Nous avons un jeu dans la famille quand l’un d’entre nous voyage. Nous envoyons une photo de l’endroit où nous sommes dans le groupe Whatsapp et demandons « Où suis-je » ? Le vainqueur est bien sûr celui qui le premier donne la réponse correcte. Mon fils aîné venait de poster la photo d’une impressionnante église enneigée, accrochée sur un promontoire rocheux. Je savais qu’il revenait d’un week-end de ski à Sestrières, en route vers Milan. Je ne connaissais pas cette abbaye, mais immédiatement elle m’a fait penser au roman « Le Nom de la Rose » d’Umberto Eco que j’avais lu il y a longtemps, à sa sortie au début des années 80. Un petit tour sur Google et Wikipedia me confirmait que la Sacra di San Michele, juste à la sortie de Turin sur la route qui mène vers les Alpes, était le bâtiment qui avait inspiré l’écrivain italien comme décor de son fameux roman.
Je ne connais pas bien le Piémont, mais cet été, de retour d’une semaine en Toscane, quand nous avions prévu une étape dans les Alpes françaises plutôt que de rentrer directement par la Lombardie et la Suisse, je ne résistai pas : nous ferions une escapade de quelques heures pour monter jusqu’à cette abbaye imposante, qu’on appelle aussi Saint-Michel-de-la-Cluse en français.
Dès que l’autoroute a fini de contourner Turin et se dirige vers les sommets des Alpes, on ne peut manquer, sur la gauche, cette avancée rocheuse qui domine la vallée et sur laquelle se profilent les fortifications de l’abbaye. L’édifice, dont la construction a commencé juste avant l’an mil, est dédié à Saint-Michel et ferait partie, selon la légende, d’un axe sacré de monastères construits pour honorer l’Archange, comprenant aussi le Mont Saint-Michel en France. Lors d’une longue et raide montée dans les bois, d’abord en voiture et puis à pied, on découvre, à travers les arbres, des échappées vers ce colossal bâtiment qui semble faire corps avec le rocher sur lequel il est construit. Une fois à son pied, l’ascension continue par des escaliers pentus au long desquels apparaissent quelques magnifiques chapiteaux romans. La plateforme de l’église abbatiale offre des vues superbes sur son réseau d’arcs-boutants, sur la vallée en contrebas et les Alpes au loin.
L’impression que donne la Sacra di San Michele est plus de force imposante que d’élégance raffinée, mais il est aisé de comprendre comment elle a pu inspirer Umberto Eco pour son roman policier inscrit au cœur d’un moyen-âge où les forces de la raison commencent seulement à poindre sous la rigueur du dogme de la foi.
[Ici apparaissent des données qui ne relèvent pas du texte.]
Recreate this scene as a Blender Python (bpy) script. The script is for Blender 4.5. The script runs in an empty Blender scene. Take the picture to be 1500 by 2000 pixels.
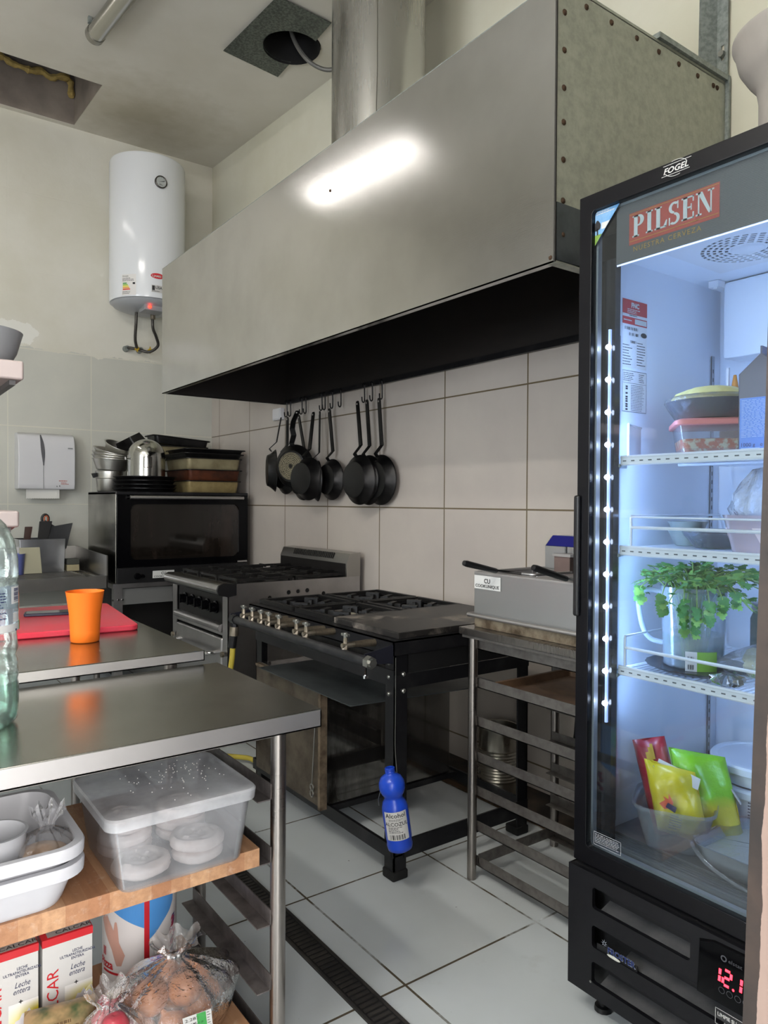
import bpy, bmesh, math, random
from mathutils import Vector, Matrix
from mathutils.geometry import delaunay_2d_cdt
sc = bpy.context.scene
COL = sc.collection
PI = math.pi
V = Vector
random.seed(7)

# ------------------------------------------------------------------ mesh helpers
class MB:
    def __init__(s):
        s.v = []; s.f = []; s.mi = []; s.m = 0; s.M = None
    def add(s, vs, fs):
        o = len(s.v)
        if s.M is not None: vs = [s.M @ V(p) for p in vs]
        s.v += [tuple(p) for p in vs]
        for f in fs:
            s.f.append([i + o for i in f]); s.mi.append(s.m)
        return s
    def box(s, a, b):
        x0, y0, z0 = a; x1, y1, z1 = b
        return s.add([(x0,y0,z0),(x1,y0,z0),(x1,y1,z0),(x0,y1,z0),(x0,y0,z1),(x1,y0,z1),(x1,y1,z1),(x0,y1,z1)],
                     [(0,3,2,1),(4,5,6,7),(0,1,5,4),(1,2,6,5),(2,3,7,6),(3,0,4,7)])
    def bar(s, p0, p1, w, h, up=(0,0,1)):
        p0 = V(p0); p1 = V(p1); d = (p1-p0).normalized(); u = V(up)
        sd = d.cross(u)
        if sd.length < 1e-4: sd = d.cross(V((1,0,0)))
        sd.normalize(); u = sd.cross(d)
        vs = []
        for p in (p0, p1):
            for i, j in ((-1,-1),(1,-1),(1,1),(-1,1)): vs.append(p + sd*w/2*i + u*h/2*j)
        return s.add(vs, [(0,3,2,1),(4,5,6,7),(0,1,5,4),(1,2,6,5),(2,3,7,6),(3,0,4,7)])
    def tube(s, pts, r, n=10, caps=True, flat=1.0):
        pts = [V(p) for p in pts]; k = len(pts)
        rs = r if isinstance(r, (list, tuple)) else [r]*k
        T = [(pts[min(i+1,k-1)] - pts[max(i-1,0)]).normalized() for i in range(k)]
        a = V((0,0,1)) if abs(T[0].z) < .9 else V((1,0,0))
        nrm = (a - T[0]*a.dot(T[0])).normalized()
        vs = []
        for i in range(k):
            nrm = (nrm - T[i]*nrm.dot(T[i])).normalized(); b = T[i].cross(nrm)
            for j in range(n):
                t = 2*PI*j/n
                vs.append(pts[i] + (nrm*math.cos(t)*flat + b*math.sin(t))*rs[i])
        fs = [(i*n+j, i*n+(j+1)%n, (i+1)*n+(j+1)%n, (i+1)*n+j) for i in range(k-1) for j in range(n)]
        if caps: fs += [tuple(reversed(range(n))), tuple(range((k-1)*n, k*n))]
        return s.add(vs, fs)
    def cyl(s, p0, p1, r, n=20, caps=True):
        return s.tube([p0, p1], r, n, caps)
    def lathe(s, prof, c=(0,0,0), n=36, R=None, wob=None):
        c = V(c); vs = []
        for k, (r, z) in enumerate(prof):
            for j in range(n):
                t = 2*PI*j/n; rr = max(r, 1e-5)
                if wob: rr *= wob(t, k)
                p = V((rr*math.cos(t), rr*math.sin(t), z))
                vs.append(c + (R @ p if R else p))
        fs = [(i*n+j, i*n+(j+1)%n, (i+1)*n+(j+1)%n, (i+1)*n+j) for i in range(len(prof)-1) for j in range(n)]
        if prof[0][0] > 1e-4: fs.append(tuple(reversed(range(n))))
        if prof[-1][0] > 1e-4: fs.append(tuple(range((len(prof)-1)*n, len(prof)*n)))
        return s.add(vs, fs)
    def loft(s, rings, cap0=True, cap1=True):
        n = len(rings[0]); vs = [p for r in rings for p in r]
        fs = [(i*n+j, i*n+(j+1)%n, (i+1)*n+(j+1)%n, (i+1)*n+j) for i in range(len(rings)-1) for j in range(n)]
        if cap0: fs.append(tuple(reversed(range(n))))
        if cap1: fs.append(tuple(range((len(rings)-1)*n, len(rings)*n)))
        return s.add(vs, fs)
    def grid(s, fn, nu, nv):
        vs = [fn(i/nu, j/nv) for j in range(nv+1) for i in range(nu+1)]
        w = nu+1
        return s.add(vs, [(j*w+i, j*w+i+1, (j+1)*w+i+1, (j+1)*w+i) for j in range(nv) for i in range(nu)])
    def prism(s, poly, fn, t):
        """poly: 2D outline, fn(u,v,w)->3D, extruded from w=0 to w=t"""
        n = len(poly)
        vs = [fn(u, v, 0) for u, v in poly] + [fn(u, v, t) for u, v in poly]
        fs = [tuple(range(n))[::-1], tuple(range(n, 2*n))] + [(i, (i+1) % n, n+(i+1) % n, n+i) for i in range(n)]
        return s.add(vs, fs)
    def holed(s, outer, holes, fn, t=0.0):
        """flat plate with holes: outline and holes in 2D, fn(u,v,w)->3D"""
        pts = []; faces = []
        for lp in [outer] + holes:
            k = len(pts); pts += [V(p) for p in lp]; faces.append(list(range(k, k+len(lp))))
        vo, eo, fo, *_ = delaunay_2d_cdt(pts, [], faces, 5, 1e-6)
        n = len(vo)
        vs = [fn(p.x, p.y, 0) for p in vo]
        fs = [tuple(f) for f in fo]
        if t:
            vs += [fn(p.x, p.y, t) for p in vo]
            fs = [tuple(reversed(f)) for f in fo] + [tuple(i+n for i in f) for f in fo]
            cnt = {}
            for f in fo:
                for i in range(len(f)):
                    e = (f[i], f[(i+1) % len(f)]); cnt[e] = 1
            for a, b in list(cnt):
                if (b, a) not in cnt: fs.append((a, b, b+n, a+n))
        return s.add(vs, fs)
    def build(s, name, mat, parent=None, smooth=True, bevel=0, sharp=38, recalc=True, seg=2):
        me = bpy.data.meshes.new(name)
        vs = [V(p) for p in s.v]
        xs = [p.x for p in vs]; ys = [p.y for p in vs]; zs = [p.z for p in vs]
        c = V(((min(xs)+max(xs))/2, (min(ys)+max(ys))/2, min(zs)))
        me.from_pydata([p - c for p in vs], [], s.f)
        mats = mat if isinstance(mat, (list, tuple)) else [mat]
        for m in mats: me.materials.append(m)
        if len(mats) > 1: me.polygons.foreach_set('material_index', s.mi)
        if recalc or bevel:
            bm = bmesh.new(); bm.from_mesh(me)
            if recalc: bmesh.ops.recalc_face_normals(bm, faces=bm.faces)
            if bevel:
                es = [e for e in bm.edges if len(e.link_faces) == 2 and e.calc_face_angle(0) > .6]
                bmesh.ops.bevel(bm, geom=es, offset=bevel, segments=seg, profile=.5, affect='EDGES', clamp_overlap=True)
            bm.to_mesh(me); bm.free()
        if smooth:
            me.polygons.foreach_set('use_smooth', [True]*len(me.polygons))
            me.set_sharp_from_angle(angle=math.radians(sharp))
        me.update()
        o = bpy.data.objects.new(name, me); COL.objects.link(o)
        place(o, c, parent)
        if bevel and smooth:
            w = o.modifiers.new('even_normals', 'WEIGHTED_NORMAL'); w.keep_sharp = True; w.weight = 100
        return o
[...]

J’ai lu le livre, vu l’adaptation qu’en a faite pour le cinéma Jean-Jacques Annaud ainsi que sa représentation théâtrale dans les ruines de l’abbaye de Villers-la-Ville en Belgique.
En 1327, alors que la Chrétienté se déchire et que l’autorité du pape est contestée, le frère franciscain Guillaume de Baskerville arrive accompagné du jeune novice, Adso de Melk dans une abbaye bénédictine située entre la Provence et l’Italie. Le père abbé lui a demandé de venir élucider le meurtre d’un des moines. Mais alors que l’enquête piétine, les meurtres spectaculaires se succèdent dans les murs du monastère, si bien que l’Inquisiteur Bernardo Gui, ennemi de Guillaume, est envoyé par le pape pour faire la lumière, ou au moins faire avouer les coupables désignés.
Pendant ce temps, Guillaume et Adso sont intrigués par les taches noires visibles sur les doigts de certaines des victimes. Ils pénètrent dans la bibliothèque-labyrinthe dont le tracé suit les points cardinaux. La salle du Finis Africae représente les limites du monde connu et est interdite. Les deux moines-détectives parviennent pourtant à y entrer, mais tombent nez-à-nez avec Jorge de Burgos – un clin d’œil à l’écrivain argentin Jorge Luis Borges-, un des pères vénérables, rendu aveugle après des années comme bibliothécaire, régulant l’accès aux livres et décidant de ceux qui doivent rester prohibés.
Le livre est un merveilleux équilibre entre un roman policier haletant, une érudition captivante et une réflexion philosophique sur les vertus du rire et la libération qui peut jaillir du savoir et faire trembler les édifices dogmatiques qui de loin, telle la Sacra di San Michele, apparaissent inexpugnables.